I had all sorts of jobs from the end of high school through university and into the first decade of my attempt to start a writing career. I worked at the local paper mill in Kapuskasing in northern Ontario, where I grew up, in order to finance my student tuition (though during those years I also worked in the forests for Ontario Hydro and even did some labor on a tobacco farm). Once I graduated from the Masters English Literature program at the University of Toronto (where one of my professors was Robertson Davies), I worked for nearly a decade at the U of T Bookstore, carting boxes around the Receiving Room. I used to work all day there, and then half the night writing at home. On such a schedule, and time off for extensive research trips, it took me ten years to finish my first book. All of this was an asset to my writing in that it taught me how hard I had to work to succeed. There are many qualities you need to become a writer, but perhaps the most important one is the ability to work very hard and put in long hours, without EVER giving up.

What inspires you?

I often write about extraordinary characters, larger-than-life people, whether in my journalism, my plays, or my novels. People like Sherlock Holmes (“The Boy Sherlock Holmes”), The Great Farini, and even sumo wrestlers have been featured in my work. When I was a child I dreamed about doing great things, living a heroic life; that just fascinated me. Now I write about real people like that, and create characters like that. I’m intrigued by what motivates extraordinary people. Often, my characters are awfully eccentric too, sometimes just plain weird! Some writers write well about ordinary people and everyday existence. I admire that. But for me, I need eccentricity, individual individuals. I think I’m also inspired by the whole idea of trying to tell the truth about life. I tend to admire artists who are brave enough to do that. Art is about getting to the heart of the matter.
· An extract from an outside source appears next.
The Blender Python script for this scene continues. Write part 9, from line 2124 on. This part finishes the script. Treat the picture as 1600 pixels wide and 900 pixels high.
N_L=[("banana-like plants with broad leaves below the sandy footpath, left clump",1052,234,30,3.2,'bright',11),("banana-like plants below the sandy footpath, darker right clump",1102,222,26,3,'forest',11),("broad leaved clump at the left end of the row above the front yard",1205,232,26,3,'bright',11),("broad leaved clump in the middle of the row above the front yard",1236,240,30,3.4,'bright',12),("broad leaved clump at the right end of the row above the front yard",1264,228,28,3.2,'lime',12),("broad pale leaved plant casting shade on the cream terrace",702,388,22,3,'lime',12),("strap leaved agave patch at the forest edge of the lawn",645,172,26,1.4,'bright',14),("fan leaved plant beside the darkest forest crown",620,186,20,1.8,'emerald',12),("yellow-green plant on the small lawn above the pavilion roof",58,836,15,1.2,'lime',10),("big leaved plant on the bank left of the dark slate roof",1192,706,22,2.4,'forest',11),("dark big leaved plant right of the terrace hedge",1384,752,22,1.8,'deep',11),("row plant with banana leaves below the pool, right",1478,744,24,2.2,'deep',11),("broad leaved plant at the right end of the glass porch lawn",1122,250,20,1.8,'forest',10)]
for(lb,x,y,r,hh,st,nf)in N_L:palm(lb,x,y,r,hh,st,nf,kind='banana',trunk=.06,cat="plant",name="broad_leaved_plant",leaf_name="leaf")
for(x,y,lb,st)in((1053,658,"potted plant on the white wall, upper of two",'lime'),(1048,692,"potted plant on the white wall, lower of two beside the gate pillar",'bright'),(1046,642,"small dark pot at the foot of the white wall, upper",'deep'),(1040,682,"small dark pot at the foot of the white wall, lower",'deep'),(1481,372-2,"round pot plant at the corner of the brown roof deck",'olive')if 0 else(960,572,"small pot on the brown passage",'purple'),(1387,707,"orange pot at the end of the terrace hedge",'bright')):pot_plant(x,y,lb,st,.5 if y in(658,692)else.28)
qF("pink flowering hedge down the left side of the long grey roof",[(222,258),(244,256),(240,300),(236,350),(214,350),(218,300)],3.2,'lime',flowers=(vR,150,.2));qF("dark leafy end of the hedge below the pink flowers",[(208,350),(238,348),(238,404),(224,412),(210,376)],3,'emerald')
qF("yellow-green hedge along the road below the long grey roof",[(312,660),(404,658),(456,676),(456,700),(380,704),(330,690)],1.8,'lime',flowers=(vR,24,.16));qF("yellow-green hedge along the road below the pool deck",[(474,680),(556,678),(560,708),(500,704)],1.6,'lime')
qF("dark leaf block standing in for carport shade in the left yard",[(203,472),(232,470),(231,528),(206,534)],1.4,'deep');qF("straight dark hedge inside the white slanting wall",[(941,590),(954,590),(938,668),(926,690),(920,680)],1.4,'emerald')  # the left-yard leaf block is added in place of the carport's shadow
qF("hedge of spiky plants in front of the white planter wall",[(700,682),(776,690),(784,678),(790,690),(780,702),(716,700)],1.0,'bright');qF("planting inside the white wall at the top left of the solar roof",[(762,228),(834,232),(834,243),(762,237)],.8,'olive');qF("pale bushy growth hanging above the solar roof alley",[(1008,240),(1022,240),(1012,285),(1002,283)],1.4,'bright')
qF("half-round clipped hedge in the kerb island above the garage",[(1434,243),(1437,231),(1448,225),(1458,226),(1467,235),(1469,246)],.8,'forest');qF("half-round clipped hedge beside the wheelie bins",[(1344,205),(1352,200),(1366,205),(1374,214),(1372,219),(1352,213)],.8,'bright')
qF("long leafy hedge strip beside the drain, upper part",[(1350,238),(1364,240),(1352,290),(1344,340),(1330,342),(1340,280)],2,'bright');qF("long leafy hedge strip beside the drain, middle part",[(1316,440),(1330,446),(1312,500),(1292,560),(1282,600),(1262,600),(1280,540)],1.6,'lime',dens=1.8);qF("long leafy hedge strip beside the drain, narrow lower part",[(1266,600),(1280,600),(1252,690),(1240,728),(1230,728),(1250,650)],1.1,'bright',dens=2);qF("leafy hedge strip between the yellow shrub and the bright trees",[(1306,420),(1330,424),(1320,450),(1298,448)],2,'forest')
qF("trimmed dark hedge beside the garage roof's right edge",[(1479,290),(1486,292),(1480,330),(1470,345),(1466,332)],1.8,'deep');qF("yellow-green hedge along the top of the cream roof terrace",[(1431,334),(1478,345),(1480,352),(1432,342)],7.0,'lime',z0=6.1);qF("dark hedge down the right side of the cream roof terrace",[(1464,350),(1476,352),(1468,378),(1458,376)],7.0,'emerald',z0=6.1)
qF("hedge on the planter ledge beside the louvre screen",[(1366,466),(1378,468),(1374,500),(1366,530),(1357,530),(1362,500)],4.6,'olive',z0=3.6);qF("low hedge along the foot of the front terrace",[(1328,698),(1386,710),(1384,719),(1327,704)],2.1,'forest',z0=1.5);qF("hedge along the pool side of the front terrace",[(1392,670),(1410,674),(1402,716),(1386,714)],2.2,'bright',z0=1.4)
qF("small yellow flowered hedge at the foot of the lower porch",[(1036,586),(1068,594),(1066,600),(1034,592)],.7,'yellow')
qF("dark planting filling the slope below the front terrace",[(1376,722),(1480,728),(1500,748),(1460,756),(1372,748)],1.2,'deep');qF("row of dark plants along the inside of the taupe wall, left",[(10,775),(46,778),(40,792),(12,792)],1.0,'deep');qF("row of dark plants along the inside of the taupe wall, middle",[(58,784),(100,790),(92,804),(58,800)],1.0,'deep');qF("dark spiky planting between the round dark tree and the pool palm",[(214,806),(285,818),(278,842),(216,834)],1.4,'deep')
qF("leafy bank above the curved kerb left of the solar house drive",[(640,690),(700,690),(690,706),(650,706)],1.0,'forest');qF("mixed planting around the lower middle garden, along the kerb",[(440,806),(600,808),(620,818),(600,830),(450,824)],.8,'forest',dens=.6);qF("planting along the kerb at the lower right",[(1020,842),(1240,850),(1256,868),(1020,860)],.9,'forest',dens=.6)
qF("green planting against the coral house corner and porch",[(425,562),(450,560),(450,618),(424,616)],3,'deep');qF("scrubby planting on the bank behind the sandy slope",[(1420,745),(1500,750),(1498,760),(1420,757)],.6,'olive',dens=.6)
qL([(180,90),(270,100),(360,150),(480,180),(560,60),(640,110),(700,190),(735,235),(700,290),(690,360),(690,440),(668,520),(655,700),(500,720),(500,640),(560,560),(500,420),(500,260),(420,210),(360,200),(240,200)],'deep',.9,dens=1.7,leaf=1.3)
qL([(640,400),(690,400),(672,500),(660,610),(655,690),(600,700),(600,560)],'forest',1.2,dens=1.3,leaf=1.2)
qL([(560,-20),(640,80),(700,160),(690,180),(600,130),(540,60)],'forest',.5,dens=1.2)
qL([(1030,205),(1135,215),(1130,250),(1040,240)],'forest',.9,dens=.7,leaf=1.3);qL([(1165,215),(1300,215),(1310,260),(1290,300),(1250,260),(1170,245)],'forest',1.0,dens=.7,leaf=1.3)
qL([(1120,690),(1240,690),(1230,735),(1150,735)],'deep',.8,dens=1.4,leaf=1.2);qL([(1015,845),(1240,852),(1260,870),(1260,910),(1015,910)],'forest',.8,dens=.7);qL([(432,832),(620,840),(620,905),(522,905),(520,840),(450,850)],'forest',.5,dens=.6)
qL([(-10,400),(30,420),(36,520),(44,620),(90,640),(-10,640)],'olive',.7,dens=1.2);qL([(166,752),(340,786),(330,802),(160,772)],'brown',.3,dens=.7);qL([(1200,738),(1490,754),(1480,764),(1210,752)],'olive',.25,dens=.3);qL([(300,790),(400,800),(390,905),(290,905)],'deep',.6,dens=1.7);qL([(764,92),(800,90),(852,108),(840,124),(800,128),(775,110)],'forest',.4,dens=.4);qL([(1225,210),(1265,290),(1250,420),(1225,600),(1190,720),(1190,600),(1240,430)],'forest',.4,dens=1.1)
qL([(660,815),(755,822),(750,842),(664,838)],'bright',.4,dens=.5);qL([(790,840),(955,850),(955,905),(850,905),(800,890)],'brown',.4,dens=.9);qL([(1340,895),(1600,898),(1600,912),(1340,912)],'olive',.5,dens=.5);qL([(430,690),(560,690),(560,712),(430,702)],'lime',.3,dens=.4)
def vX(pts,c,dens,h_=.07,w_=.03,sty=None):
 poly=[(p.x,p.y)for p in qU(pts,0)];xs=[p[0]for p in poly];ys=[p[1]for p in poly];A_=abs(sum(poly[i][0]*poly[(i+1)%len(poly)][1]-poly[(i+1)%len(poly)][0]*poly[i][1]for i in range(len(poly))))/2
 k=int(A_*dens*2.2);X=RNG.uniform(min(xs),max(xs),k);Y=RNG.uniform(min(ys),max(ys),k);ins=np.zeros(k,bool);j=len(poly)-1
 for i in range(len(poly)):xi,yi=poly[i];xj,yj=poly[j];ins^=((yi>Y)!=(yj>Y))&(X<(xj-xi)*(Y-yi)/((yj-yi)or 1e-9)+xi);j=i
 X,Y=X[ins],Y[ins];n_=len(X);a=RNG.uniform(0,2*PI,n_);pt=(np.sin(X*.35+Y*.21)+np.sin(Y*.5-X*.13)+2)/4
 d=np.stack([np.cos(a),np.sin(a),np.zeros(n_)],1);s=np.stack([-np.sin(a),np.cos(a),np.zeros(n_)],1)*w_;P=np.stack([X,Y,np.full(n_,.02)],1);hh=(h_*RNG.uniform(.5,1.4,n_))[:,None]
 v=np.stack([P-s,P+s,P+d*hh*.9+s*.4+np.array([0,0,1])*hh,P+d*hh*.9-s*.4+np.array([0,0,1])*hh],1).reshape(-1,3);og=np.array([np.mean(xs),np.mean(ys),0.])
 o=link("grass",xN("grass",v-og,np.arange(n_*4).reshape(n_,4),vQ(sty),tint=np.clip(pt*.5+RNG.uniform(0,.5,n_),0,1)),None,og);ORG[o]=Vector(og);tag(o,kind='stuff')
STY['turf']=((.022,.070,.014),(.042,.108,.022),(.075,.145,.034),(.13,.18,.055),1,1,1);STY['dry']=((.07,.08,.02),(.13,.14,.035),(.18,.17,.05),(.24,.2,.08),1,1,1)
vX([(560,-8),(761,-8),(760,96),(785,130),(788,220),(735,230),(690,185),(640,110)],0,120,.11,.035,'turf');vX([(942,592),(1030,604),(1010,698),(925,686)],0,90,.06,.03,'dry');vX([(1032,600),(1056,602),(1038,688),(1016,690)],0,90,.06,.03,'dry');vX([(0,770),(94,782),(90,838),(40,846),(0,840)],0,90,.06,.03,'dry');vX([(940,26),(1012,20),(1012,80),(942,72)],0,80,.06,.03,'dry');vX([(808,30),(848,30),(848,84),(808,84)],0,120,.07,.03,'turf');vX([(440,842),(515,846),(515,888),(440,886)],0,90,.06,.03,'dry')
Please share one of your successful author platform building technique

Like many authors whose work appeals to a YA audience, I spend a great deal of time on the ground speaking to students in schools and libraries, and to older groups, teachers and librarians and readers, for example, at conventions and international writers’ festivals. I also maintain a lively and entertaining website as well as a presence on Facebook and Twitter. I try to push the publicists at my publishing houses to get me onto radio and TV and blog sites, and I make sure that I perform well and am conscious of promoting my work to the best of my abilities when I have those opportunities. I think doing the simple things like answering the many e-mail messages I receive from fans is important too.

Parting words

Thank you for inviting me to appear on your site! I often tell young readers that I became a writer because I didn’t want to have a job, which is of course, being silly, but in other ways it isn’t at all. We writers don’t have jobs as much as we attempt to tell the truth about life, as we see it, through stories.